● Prompt: Restrict the output to the lines below starting at the one that contains "were 2352x1568 pixels." and ending at the one that contains "cy.sample_clamp_indirect = 4.0;", and restate them word for word, both ends included.

● Task inputs:
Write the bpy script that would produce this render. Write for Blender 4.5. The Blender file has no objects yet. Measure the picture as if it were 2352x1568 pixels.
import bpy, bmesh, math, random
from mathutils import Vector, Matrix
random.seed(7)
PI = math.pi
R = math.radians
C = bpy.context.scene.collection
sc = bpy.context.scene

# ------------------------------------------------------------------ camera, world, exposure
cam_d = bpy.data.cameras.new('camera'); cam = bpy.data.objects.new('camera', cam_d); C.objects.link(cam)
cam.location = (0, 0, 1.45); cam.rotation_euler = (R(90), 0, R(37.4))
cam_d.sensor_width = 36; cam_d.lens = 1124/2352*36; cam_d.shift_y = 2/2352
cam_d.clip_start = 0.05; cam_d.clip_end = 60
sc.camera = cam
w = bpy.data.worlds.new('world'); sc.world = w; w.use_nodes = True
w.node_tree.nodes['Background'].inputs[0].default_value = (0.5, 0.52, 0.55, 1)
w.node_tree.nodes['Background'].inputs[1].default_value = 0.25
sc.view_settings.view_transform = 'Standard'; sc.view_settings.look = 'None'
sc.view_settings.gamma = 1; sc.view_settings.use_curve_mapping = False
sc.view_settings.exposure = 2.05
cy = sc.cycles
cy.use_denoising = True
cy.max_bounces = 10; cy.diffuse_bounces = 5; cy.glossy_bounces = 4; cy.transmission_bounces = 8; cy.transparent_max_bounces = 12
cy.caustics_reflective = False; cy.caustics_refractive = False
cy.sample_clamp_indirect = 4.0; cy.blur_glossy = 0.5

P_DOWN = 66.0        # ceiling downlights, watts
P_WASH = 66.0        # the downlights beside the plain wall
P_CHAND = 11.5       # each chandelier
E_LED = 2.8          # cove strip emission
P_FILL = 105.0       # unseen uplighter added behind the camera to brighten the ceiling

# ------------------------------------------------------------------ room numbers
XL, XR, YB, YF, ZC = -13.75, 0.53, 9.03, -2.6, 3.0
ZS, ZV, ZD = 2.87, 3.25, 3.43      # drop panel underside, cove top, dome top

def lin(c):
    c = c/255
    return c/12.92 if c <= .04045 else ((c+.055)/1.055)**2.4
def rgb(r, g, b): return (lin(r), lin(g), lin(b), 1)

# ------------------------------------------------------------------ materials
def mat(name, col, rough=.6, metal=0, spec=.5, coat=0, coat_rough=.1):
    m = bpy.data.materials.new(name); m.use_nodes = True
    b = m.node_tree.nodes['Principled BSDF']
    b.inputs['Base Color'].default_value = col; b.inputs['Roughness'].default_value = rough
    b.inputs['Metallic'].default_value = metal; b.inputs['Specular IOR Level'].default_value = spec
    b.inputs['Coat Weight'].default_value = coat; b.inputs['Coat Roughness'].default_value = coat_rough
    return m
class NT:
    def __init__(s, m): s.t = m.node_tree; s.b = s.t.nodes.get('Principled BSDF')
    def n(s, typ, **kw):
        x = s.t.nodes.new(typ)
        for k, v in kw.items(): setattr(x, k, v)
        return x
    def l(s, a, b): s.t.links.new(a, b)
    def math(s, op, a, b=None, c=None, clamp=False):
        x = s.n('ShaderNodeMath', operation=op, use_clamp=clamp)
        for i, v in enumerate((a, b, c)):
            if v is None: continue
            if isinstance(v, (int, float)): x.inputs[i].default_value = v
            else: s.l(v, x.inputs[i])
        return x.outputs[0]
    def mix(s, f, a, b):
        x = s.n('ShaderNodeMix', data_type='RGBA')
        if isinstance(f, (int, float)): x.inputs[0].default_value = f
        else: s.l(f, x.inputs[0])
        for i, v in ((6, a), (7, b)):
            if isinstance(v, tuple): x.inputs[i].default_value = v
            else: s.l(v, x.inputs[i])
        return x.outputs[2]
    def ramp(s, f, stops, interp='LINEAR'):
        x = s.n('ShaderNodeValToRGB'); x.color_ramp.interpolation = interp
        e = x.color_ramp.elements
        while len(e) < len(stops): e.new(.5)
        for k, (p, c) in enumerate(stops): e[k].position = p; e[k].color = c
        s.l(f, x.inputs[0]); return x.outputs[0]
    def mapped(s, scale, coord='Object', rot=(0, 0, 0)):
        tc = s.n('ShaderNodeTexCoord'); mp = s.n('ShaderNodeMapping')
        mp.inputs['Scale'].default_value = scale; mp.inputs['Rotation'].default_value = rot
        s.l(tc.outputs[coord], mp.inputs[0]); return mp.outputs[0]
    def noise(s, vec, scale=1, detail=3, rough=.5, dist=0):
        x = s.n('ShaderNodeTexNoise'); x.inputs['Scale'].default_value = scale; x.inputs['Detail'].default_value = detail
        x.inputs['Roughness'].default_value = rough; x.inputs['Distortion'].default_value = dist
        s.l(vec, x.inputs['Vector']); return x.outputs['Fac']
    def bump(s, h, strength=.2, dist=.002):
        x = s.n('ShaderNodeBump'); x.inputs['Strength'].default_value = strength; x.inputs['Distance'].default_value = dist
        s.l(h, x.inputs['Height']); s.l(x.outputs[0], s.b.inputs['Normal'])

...

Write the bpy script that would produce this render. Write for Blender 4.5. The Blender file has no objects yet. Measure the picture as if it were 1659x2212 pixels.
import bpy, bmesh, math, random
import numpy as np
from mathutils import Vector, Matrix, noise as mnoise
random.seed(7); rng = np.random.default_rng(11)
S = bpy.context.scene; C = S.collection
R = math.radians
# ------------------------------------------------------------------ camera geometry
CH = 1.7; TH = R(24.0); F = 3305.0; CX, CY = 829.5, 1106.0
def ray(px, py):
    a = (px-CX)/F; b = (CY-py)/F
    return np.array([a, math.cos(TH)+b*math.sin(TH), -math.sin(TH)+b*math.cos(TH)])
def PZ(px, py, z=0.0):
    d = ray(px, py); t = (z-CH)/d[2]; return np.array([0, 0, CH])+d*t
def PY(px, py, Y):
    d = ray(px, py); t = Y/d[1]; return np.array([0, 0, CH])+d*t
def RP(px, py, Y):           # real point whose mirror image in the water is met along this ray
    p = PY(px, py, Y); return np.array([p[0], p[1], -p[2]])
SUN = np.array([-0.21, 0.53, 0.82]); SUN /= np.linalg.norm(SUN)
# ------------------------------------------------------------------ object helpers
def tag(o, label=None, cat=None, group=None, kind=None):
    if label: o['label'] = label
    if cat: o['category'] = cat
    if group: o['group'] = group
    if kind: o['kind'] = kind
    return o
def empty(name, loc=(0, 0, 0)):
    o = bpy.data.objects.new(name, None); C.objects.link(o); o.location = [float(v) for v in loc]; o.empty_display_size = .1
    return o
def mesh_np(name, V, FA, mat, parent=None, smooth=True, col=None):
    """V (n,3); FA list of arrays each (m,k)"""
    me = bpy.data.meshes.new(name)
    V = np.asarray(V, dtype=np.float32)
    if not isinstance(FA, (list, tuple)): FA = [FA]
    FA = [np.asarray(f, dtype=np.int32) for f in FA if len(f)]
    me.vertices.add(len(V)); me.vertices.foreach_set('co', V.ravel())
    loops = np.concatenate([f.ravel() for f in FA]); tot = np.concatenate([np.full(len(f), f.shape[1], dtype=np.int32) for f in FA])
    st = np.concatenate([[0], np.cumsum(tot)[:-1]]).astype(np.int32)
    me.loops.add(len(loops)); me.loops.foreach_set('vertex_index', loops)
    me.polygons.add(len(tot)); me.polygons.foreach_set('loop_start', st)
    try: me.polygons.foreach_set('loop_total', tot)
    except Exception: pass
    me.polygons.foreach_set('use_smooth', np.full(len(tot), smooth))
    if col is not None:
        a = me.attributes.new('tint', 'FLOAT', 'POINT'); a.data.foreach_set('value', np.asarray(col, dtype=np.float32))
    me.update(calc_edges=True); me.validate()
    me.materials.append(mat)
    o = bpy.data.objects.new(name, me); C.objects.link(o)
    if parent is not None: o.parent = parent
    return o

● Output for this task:
Write the bpy script that would produce this render. Write for Blender 4.5. The Blender file has no objects yet. Measure the picture as if it were 2352x1568 pixels.
import bpy, bmesh, math, random
from mathutils import Vector, Matrix
random.seed(7)
PI = math.pi
R = math.radians
C = bpy.context.scene.collection
sc = bpy.context.scene

# ------------------------------------------------------------------ camera, world, exposure
cam_d = bpy.data.cameras.new('camera'); cam = bpy.data.objects.new('camera', cam_d); C.objects.link(cam)
cam.location = (0, 0, 1.45); cam.rotation_euler = (R(90), 0, R(37.4))
cam_d.sensor_width = 36; cam_d.lens = 1124/2352*36; cam_d.shift_y = 2/2352
cam_d.clip_start = 0.05; cam_d.clip_end = 60
sc.camera = cam
w = bpy.data.worlds.new('world'); sc.world = w; w.use_nodes = True
w.node_tree.nodes['Background'].inputs[0].default_value = (0.5, 0.52, 0.55, 1)
w.node_tree.nodes['Background'].inputs[1].default_value = 0.25
sc.view_settings.view_transform = 'Standard'; sc.view_settings.look = 'None'
sc.view_settings.gamma = 1; sc.view_settings.use_curve_mapping = False
sc.view_settings.exposure = 2.05
cy = sc.cycles
cy.use_denoising = True
cy.max_bounces = 10; cy.diffuse_bounces = 5; cy.glossy_bounces = 4; cy.transmission_bounces = 8; cy.transparent_max_bounces = 12
cy.caustics_reflective = False; cy.caustics_refractive = False
cy.sample_clamp_indirect = 4.0; cy.blur_glossy = 0.5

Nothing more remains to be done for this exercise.